O jornalista Vitor Netto colabora com o colunista Rodrigo Lopes, titular deste espaço.
Os governos de Rússia e Ucrânia concordaram, na terça-feira (25), em iniciar um cessar-fogo nos conflitos no Mar Negro. As negociações, mediadas pelos Estados Unidos, ocorreram separadamente com cada uma das partes, mas focaram em uma única área: o Mar Negro.
A coluna questiona a razão de a guerra ser suspensa momentaneamente apenas nessa região.
O Mar Negro tem grande importância histórica, pois banha a Crimeia — república autônoma da Ucrânia anexada pela Rússia em 2014 — e foi palco dos primeiros ataques russos no sul do país europeu no início do conflito, em fevereiro de 2022.
No entanto, o principal motivo para a trégua localizada é a questão estratégica e econômica da região para ambos os países: a navegabilidade mercante.
— Se olharmos no mapa, o Mar Negro dá acesso ao resto do continente europeu. É uma rota crucial também para a Ásia Central e o Oriente Médio, além de ser essencial para o escoamento da produção ucraniana de insumos e fertilizantes.
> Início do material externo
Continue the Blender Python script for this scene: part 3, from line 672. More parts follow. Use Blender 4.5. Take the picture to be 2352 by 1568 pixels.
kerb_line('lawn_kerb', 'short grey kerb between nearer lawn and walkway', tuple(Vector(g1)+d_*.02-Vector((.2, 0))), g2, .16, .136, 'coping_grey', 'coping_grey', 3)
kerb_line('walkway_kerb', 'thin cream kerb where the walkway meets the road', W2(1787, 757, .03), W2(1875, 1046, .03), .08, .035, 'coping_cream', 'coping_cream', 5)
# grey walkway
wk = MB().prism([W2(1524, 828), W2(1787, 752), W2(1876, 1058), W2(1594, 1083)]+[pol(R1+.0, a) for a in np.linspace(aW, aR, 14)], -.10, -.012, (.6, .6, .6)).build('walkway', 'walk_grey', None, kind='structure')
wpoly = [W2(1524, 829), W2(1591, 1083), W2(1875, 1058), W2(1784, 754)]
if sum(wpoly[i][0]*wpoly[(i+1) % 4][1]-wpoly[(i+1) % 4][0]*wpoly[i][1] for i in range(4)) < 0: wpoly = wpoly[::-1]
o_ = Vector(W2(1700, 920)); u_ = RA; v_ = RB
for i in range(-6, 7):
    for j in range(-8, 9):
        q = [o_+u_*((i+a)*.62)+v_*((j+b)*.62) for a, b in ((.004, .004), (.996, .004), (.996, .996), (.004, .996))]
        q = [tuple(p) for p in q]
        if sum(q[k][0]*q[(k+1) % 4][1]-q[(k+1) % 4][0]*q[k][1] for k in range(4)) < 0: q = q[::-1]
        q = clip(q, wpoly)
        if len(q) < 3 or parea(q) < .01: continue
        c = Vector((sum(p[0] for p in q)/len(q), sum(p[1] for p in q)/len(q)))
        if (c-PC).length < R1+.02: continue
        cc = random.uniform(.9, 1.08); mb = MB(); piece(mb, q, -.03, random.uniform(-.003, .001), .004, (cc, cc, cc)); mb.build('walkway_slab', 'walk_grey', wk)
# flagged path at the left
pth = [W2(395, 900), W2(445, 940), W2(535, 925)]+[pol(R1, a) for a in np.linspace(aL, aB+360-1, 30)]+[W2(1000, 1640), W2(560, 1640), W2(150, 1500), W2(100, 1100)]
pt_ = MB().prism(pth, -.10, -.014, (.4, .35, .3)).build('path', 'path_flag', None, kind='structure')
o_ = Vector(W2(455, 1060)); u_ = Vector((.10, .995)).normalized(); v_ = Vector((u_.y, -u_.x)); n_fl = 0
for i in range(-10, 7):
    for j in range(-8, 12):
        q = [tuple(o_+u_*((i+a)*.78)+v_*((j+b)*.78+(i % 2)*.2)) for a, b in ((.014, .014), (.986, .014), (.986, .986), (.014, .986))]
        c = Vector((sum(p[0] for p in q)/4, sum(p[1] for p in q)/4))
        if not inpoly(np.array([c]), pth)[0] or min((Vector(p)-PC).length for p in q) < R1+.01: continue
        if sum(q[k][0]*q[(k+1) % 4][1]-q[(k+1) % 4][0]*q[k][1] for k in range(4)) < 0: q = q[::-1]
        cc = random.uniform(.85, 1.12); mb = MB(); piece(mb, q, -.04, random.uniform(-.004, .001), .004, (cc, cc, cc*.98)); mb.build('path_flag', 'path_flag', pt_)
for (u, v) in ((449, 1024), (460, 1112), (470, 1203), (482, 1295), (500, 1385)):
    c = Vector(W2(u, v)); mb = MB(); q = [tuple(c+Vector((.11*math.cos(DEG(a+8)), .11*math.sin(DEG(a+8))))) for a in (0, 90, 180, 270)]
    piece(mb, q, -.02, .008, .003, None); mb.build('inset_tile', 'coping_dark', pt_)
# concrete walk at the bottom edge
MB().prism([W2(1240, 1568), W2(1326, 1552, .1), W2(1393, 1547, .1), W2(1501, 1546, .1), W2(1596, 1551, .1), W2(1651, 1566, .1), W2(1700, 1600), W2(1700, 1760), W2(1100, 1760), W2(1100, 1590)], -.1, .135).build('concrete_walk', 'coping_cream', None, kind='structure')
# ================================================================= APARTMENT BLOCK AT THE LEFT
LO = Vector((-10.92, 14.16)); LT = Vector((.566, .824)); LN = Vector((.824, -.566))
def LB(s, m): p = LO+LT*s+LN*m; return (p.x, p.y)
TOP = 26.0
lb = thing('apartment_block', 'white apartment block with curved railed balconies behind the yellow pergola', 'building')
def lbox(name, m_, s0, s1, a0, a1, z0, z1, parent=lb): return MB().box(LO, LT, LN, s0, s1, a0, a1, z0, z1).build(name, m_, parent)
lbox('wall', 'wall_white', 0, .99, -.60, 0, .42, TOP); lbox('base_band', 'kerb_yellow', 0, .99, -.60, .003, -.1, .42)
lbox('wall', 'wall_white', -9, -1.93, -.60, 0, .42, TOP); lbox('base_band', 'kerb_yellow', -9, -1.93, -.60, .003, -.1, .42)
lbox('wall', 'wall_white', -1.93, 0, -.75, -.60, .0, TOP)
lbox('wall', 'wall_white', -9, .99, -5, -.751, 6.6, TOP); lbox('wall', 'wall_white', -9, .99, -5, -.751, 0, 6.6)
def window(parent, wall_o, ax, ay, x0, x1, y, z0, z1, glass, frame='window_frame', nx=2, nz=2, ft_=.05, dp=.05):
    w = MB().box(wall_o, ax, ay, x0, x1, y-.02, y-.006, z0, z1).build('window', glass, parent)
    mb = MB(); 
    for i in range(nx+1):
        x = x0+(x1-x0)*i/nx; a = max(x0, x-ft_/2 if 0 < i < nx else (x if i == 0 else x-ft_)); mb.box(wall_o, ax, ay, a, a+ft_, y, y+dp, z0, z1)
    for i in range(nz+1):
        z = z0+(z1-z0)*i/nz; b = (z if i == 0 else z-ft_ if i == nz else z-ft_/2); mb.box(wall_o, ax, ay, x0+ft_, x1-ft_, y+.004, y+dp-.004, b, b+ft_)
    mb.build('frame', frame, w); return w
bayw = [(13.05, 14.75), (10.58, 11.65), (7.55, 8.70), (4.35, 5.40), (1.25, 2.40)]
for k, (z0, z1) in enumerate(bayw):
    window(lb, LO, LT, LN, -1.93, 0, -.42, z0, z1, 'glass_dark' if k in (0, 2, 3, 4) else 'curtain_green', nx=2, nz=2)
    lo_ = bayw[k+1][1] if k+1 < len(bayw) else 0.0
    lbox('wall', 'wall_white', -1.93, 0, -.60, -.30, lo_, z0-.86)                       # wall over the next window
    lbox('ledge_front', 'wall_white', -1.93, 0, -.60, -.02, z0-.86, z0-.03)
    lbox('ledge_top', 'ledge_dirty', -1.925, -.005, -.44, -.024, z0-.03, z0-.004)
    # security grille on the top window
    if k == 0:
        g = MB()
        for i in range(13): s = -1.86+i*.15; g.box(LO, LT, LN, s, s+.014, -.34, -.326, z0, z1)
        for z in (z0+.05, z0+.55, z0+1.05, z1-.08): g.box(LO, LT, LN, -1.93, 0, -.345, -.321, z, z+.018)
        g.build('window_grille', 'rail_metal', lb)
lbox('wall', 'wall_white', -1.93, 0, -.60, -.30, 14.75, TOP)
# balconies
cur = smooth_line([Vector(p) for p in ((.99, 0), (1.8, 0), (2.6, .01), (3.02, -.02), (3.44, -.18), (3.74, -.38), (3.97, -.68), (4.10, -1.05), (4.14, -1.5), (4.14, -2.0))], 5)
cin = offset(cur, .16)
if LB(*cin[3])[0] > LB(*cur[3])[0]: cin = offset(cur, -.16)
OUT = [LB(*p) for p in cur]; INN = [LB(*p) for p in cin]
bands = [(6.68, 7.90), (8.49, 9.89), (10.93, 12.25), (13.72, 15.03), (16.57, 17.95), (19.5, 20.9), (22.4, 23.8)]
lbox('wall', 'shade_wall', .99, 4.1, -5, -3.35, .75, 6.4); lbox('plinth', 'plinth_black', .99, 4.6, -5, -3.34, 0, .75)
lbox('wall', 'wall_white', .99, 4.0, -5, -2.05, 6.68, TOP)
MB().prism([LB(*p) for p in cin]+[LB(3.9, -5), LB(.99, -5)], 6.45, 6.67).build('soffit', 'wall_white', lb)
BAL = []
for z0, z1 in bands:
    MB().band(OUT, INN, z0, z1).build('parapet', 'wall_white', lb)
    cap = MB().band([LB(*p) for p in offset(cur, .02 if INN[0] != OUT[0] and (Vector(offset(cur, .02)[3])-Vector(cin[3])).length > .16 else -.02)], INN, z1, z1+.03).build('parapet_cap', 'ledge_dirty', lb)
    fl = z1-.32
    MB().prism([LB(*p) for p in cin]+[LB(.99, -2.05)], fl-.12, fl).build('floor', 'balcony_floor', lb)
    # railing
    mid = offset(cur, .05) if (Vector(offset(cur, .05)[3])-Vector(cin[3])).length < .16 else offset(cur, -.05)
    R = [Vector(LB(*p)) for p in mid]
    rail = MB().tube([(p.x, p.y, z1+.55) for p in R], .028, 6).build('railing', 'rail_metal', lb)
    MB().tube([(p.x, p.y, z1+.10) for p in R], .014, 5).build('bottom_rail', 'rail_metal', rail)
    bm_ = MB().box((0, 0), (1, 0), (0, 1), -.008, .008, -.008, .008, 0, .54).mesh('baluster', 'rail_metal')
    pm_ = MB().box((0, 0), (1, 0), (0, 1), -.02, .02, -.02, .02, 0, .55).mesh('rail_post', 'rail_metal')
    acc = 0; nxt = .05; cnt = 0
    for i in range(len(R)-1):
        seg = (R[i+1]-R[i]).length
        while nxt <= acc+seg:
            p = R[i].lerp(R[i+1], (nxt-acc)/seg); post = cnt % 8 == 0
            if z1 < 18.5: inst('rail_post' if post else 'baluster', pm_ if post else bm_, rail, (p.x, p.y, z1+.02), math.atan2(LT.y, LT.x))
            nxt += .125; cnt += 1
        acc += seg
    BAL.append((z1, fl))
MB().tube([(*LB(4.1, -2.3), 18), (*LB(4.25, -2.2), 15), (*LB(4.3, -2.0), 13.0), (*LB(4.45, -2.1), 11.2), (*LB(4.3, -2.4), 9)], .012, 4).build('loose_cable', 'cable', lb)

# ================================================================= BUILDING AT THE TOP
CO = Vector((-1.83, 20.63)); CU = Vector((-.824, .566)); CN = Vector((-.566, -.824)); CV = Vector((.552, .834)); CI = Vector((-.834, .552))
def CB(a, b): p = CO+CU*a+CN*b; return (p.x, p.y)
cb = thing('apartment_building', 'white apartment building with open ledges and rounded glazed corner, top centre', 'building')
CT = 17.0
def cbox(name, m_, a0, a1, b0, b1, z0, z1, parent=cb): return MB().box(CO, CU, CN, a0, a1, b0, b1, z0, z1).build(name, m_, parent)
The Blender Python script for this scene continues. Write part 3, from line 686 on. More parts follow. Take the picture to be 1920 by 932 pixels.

Já a Rússia tem interesse em exportar gás natural, petróleo e outras commodities — explica Roberto Uebel, professor de Relações Internacionais da ESPM-SP.
Para ilustrar a importância do Mar Negro, Uebel faz uma analogia com a Lagoa Mirim, no sul do Estado, na fronteira com o Uruguai.
— É basicamente a mesma dinâmica: navegação, escoamento de produção e controle do que entra e sai nos territórios.
Próximos passos
Ainda não há detalhes sobre quando o cessar-fogo entrará em vigor nem por quanto tempo durará. Outro ponto importante, segundo Uebel, será quem administrará a região.
— Em conflitos internacionais, sempre defendo a mediação de organismos multilaterais. Acredito que os Estados Unidos tenham interesse em assumir essa gestão, já que foram os mediadores. Não vejo, em um primeiro momento, um acordo compartilhado entre Rússia e Ucrânia, pois as hostilidades continuam. Mas a tendência é de que os EUA gerenciem a região, até para militarizá-la — avalia.
O professor também acredita que esse acordo pode abrir precedentes para tréguas mais amplas no futuro.
— Na semana passada, quando os dois lados estavam dispostos a negociar um cessar-fogo, falei que um cessar-fogo poderia abrir precedentes para outras declarações, e foi o que ocorreu. Imagino que possamos ter, a médio prazo, novos acordos para outros temas. E, quem sabe, até mesmo a construção de uma agenda para a pacificação — salientou.